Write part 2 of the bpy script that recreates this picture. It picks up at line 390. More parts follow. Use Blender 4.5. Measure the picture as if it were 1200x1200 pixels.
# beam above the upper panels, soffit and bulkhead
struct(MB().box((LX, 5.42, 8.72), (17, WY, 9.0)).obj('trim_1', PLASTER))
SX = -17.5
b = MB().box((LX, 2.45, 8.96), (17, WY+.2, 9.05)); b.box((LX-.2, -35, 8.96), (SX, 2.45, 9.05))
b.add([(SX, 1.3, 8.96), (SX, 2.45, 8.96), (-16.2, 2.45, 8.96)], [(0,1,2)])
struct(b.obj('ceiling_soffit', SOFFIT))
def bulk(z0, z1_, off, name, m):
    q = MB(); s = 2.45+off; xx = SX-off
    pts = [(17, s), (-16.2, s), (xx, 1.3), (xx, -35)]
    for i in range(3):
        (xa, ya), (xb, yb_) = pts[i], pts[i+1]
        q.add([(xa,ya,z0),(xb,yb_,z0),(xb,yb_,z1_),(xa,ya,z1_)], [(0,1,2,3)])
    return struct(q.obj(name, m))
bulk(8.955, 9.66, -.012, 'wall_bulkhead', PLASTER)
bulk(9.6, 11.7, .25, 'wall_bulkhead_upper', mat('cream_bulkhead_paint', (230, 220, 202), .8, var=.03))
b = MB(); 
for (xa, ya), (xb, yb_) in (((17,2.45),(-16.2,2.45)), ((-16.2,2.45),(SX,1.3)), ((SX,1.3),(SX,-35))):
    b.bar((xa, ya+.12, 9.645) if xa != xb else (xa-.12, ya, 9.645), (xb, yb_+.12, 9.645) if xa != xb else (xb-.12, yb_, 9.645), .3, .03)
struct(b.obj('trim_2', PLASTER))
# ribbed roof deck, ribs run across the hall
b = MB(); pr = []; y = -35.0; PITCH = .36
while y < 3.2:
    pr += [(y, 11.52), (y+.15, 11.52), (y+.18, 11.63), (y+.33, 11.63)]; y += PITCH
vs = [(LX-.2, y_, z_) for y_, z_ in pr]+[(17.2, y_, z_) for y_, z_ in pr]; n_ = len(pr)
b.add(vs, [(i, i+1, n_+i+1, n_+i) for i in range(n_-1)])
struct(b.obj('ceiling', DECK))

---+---

* Problem to work on: Could you quote the material above in full, exactly as it stands?

* Output for this exercise:
Write part 2 of the bpy script that recreates this picture. It picks up at line 390. More parts follow. Use Blender 4.5. Measure the picture as if it were 1200x1200 pixels.
# beam above the upper panels, soffit and bulkhead
struct(MB().box((LX, 5.42, 8.72), (17, WY, 9.0)).obj('trim_1', PLASTER))
SX = -17.5
b = MB().box((LX, 2.45, 8.96), (17, WY+.2, 9.05)); b.box((LX-.2, -35, 8.96), (SX, 2.45, 9.05))
b.add([(SX, 1.3, 8.96), (SX, 2.45, 8.96), (-16.2, 2.45, 8.96)], [(0,1,2)])
struct(b.obj('ceiling_soffit', SOFFIT))
def bulk(z0, z1_, off, name, m):
    q = MB(); s = 2.45+off; xx = SX-off
    pts = [(17, s), (-16.2, s), (xx, 1.3), (xx, -35)]
    for i in range(3):
        (xa, ya), (xb, yb_) = pts[i], pts[i+1]
        q.add([(xa,ya,z0),(xb,yb_,z0),(xb,yb_,z1_),(xa,ya,z1_)], [(0,1,2,3)])
    return struct(q.obj(name, m))
bulk(8.955, 9.66, -.012, 'wall_bulkhead', PLASTER)
bulk(9.6, 11.7, .25, 'wall_bulkhead_upper', mat('cream_bulkhead_paint', (230, 220, 202), .8, var=.03))
b = MB(); 
for (xa, ya), (xb, yb_) in (((17,2.45),(-16.2,2.45)), ((-16.2,2.45),(SX,1.3)), ((SX,1.3),(SX,-35))):
    b.bar((xa, ya+.12, 9.645) if xa != xb else (xa-.12, ya, 9.645), (xb, yb_+.12, 9.645) if xa != xb else (xb-.12, yb_, 9.645), .3, .03)
struct(b.obj('trim_2', PLASTER))
# ribbed roof deck, ribs run across the hall
b = MB(); pr = []; y = -35.0; PITCH = .36
while y < 3.2:
    pr += [(y, 11.52), (y+.15, 11.52), (y+.18, 11.63), (y+.33, 11.63)]; y += PITCH
vs = [(LX-.2, y_, z_) for y_, z_ in pr]+[(17.2, y_, z_) for y_, z_ in pr]; n_ = len(pr)
b.add(vs, [(i, i+1, n_+i+1, n_+i) for i in range(n_-1)])
struct(b.obj('ceiling', DECK))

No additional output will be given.